The Bull Case Isn't Dead

Despite the pullback, several factors support Bitcoin over the medium term:

Regulatory clarity: The incoming administration is expected to pursue crypto-friendly policies, including clearer regulatory frameworks and potentially a strategic Bitcoin reserve.

Institutional adoption: Major financial institutions continue building crypto infrastructure and offering Bitcoin products to clients.

Halving aftermath: Historically, Bitcoin has rallied in the 12-18 months following halving events.

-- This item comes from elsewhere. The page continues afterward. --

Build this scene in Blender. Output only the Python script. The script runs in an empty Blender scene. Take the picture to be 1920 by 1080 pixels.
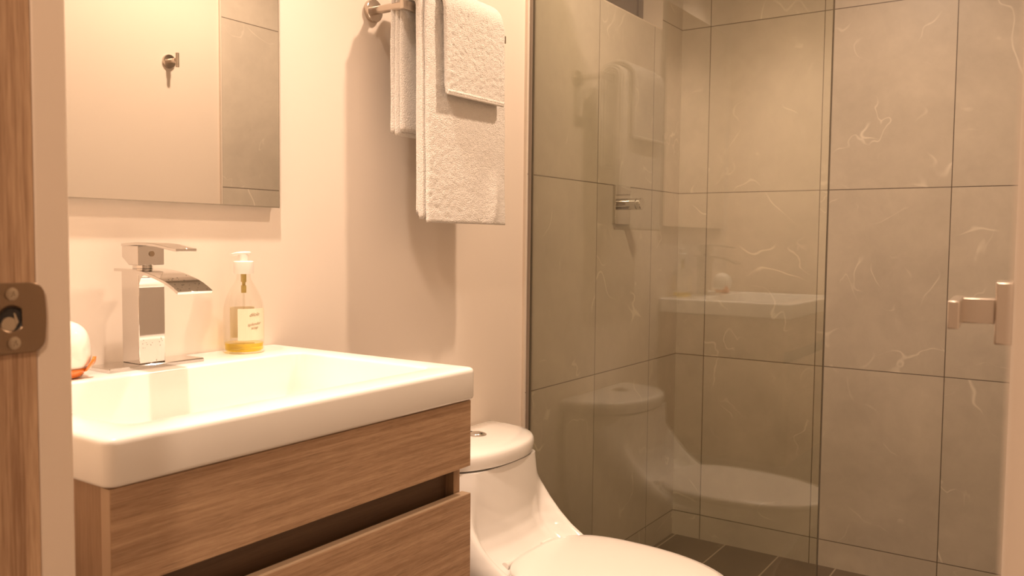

The April 2024 halving's full impact may not yet be priced in.

Supply dynamics: Long-term holders continue accumulating, reducing liquid supply and potentially setting up for future price appreciation.

The Bear Case Strengthens

However, bears have valid concerns:

Correlation risk: Bitcoin's increased correlation with tech stocks means it can't serve as a true diversifier during risk-off periods.

Rate sensitivity: Higher-for-longer rates are fundamentally challenging for non-yielding assets.

Regulatory uncertainty: Despite optimism about the new administration, implementation of crypto-friendly policies could take years.

Valuation: At $90,000+, Bitcoin trades at levels that historically have preceded significant corrections.

What to Do Now

For crypto investors navigating this volatility:

  1. Size appropriately: Crypto should represent only what you can afford to lose—typically 5% or less of a portfolio
  2. Dollar-cost average: Rather than timing entries, consider regular purchases that smooth out volatility
  3. Focus on fundamentals: Short-term price action is noise; long-term adoption trends are signal
  4. Don't panic sell: Bitcoin has recovered from larger percentage drops multiple times

The Bigger Picture

Bitcoin's drop below $90,000 is a reminder that cryptocurrency remains a volatile, speculative asset class despite years of institutional adoption. The digital asset will likely continue to trade in sympathy with tech stocks and respond to monetary policy signals.

For long-term believers, pullbacks represent accumulation opportunities. For traders, the $90,000 level will be crucial to watch. And for skeptics, the correlation with traditional markets raises legitimate questions about Bitcoin's role as a portfolio diversifier.